▸ **Written instruction**
From the entries below, gather every line containing the string "pixels".

(Scripts that build scenes)
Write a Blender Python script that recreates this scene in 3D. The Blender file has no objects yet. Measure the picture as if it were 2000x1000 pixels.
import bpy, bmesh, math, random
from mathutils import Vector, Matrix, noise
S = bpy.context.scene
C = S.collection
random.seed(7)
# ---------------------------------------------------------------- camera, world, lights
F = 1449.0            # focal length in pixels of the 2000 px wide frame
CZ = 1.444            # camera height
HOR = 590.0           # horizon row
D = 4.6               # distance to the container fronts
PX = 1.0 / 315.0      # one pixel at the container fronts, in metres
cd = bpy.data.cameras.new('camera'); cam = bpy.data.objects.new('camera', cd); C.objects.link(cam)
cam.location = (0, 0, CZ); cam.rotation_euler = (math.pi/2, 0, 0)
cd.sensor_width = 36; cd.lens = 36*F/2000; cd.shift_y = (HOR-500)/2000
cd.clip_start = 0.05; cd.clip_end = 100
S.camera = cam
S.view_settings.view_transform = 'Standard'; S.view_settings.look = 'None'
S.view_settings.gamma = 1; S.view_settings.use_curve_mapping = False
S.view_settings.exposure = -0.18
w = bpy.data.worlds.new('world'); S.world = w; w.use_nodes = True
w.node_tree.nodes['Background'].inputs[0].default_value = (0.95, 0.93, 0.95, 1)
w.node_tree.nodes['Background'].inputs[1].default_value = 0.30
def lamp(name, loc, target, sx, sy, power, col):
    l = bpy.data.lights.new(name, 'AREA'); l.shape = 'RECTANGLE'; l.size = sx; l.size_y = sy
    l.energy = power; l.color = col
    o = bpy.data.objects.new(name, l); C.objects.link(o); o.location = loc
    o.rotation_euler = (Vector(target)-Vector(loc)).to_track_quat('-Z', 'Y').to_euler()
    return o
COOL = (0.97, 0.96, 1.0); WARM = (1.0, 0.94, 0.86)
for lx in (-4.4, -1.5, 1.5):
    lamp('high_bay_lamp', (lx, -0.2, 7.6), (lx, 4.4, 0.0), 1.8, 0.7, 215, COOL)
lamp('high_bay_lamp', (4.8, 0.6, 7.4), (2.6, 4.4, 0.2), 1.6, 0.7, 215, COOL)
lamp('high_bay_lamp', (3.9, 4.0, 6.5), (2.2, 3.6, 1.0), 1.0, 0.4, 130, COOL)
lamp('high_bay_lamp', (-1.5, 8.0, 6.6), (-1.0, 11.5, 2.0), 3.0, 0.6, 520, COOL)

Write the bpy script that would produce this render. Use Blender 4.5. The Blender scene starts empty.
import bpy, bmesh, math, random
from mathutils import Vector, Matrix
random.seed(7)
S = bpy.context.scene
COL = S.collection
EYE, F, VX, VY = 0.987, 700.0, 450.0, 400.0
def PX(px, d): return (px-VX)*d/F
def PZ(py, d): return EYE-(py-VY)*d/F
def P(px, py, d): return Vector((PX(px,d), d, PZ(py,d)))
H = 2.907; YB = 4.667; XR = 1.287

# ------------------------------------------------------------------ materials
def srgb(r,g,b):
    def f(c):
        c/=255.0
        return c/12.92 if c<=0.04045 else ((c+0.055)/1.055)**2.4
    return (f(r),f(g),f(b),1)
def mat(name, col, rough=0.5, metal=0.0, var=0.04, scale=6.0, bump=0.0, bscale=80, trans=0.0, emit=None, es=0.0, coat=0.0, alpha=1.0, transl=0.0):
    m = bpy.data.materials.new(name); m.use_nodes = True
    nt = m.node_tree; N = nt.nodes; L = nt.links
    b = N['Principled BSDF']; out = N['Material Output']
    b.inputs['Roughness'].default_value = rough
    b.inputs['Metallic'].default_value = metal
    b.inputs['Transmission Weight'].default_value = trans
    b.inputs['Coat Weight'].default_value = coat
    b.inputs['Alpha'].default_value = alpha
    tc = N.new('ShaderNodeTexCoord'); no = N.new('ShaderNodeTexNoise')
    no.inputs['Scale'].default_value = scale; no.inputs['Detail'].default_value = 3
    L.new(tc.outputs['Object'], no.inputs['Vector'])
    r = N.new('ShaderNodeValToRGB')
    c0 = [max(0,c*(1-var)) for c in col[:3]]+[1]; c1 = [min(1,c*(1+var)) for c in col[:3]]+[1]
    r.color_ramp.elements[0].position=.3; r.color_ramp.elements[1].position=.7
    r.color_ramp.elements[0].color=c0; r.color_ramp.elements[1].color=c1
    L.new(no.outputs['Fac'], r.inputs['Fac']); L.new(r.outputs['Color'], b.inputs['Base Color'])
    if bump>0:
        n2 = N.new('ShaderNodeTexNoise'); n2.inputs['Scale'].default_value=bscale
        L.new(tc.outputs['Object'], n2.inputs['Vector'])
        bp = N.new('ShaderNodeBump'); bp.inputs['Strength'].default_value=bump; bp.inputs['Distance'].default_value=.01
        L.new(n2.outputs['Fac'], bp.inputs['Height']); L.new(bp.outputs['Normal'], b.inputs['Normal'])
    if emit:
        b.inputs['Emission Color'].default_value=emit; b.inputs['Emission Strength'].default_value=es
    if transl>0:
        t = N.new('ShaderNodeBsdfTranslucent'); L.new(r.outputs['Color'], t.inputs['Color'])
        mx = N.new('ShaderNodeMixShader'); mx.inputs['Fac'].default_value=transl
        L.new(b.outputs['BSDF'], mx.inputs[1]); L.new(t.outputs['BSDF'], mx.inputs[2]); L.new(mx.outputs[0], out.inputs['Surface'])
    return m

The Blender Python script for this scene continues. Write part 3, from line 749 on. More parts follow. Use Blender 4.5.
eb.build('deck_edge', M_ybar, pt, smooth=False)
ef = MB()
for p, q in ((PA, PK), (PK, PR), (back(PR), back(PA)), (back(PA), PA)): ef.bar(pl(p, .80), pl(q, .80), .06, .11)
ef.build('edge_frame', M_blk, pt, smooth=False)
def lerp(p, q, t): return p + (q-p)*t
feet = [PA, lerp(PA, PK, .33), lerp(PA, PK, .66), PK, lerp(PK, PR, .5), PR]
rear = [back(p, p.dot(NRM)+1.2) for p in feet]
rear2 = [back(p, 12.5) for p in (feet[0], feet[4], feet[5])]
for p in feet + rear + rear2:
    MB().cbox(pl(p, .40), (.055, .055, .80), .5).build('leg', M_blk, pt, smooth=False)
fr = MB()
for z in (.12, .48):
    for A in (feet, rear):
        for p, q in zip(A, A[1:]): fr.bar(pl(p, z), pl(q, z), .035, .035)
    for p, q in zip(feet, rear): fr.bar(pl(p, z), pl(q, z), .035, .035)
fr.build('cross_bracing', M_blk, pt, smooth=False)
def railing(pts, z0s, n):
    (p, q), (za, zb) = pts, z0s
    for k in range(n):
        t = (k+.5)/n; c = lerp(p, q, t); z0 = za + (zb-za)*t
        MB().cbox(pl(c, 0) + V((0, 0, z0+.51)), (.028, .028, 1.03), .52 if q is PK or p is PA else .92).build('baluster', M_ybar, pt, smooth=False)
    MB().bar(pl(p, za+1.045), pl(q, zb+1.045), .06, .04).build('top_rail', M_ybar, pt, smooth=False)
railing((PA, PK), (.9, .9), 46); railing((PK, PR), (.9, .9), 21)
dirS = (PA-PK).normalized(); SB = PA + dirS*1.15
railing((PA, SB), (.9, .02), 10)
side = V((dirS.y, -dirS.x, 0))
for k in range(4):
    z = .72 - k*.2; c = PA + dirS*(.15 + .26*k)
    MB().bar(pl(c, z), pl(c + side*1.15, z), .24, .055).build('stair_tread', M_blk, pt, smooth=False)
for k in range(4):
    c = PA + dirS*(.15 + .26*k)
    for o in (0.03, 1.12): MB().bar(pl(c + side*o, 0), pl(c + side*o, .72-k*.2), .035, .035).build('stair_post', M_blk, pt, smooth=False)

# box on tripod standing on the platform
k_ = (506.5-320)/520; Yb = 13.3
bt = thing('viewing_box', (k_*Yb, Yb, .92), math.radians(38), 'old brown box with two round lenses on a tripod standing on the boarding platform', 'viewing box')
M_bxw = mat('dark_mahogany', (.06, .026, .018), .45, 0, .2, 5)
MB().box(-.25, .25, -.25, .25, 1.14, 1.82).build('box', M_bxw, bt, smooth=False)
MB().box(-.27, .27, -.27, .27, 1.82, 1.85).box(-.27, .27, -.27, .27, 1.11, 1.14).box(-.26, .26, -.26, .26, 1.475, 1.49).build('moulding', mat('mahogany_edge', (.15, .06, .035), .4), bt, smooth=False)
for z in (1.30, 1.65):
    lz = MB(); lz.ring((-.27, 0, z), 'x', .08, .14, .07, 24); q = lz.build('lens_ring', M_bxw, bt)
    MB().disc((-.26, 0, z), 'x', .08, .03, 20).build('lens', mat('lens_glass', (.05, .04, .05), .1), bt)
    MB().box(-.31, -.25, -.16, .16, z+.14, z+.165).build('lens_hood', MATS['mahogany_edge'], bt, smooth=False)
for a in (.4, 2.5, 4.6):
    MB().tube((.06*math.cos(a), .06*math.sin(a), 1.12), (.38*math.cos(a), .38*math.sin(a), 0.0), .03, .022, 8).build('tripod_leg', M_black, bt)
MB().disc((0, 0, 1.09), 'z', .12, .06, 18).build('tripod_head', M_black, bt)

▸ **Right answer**
Write a Blender Python script that recreates this scene in 3D. The Blender file has no objects yet. Measure the picture as if it were 2000x1000 pixels.
F = 1449.0            # focal length in pixels of the 2000 px wide frame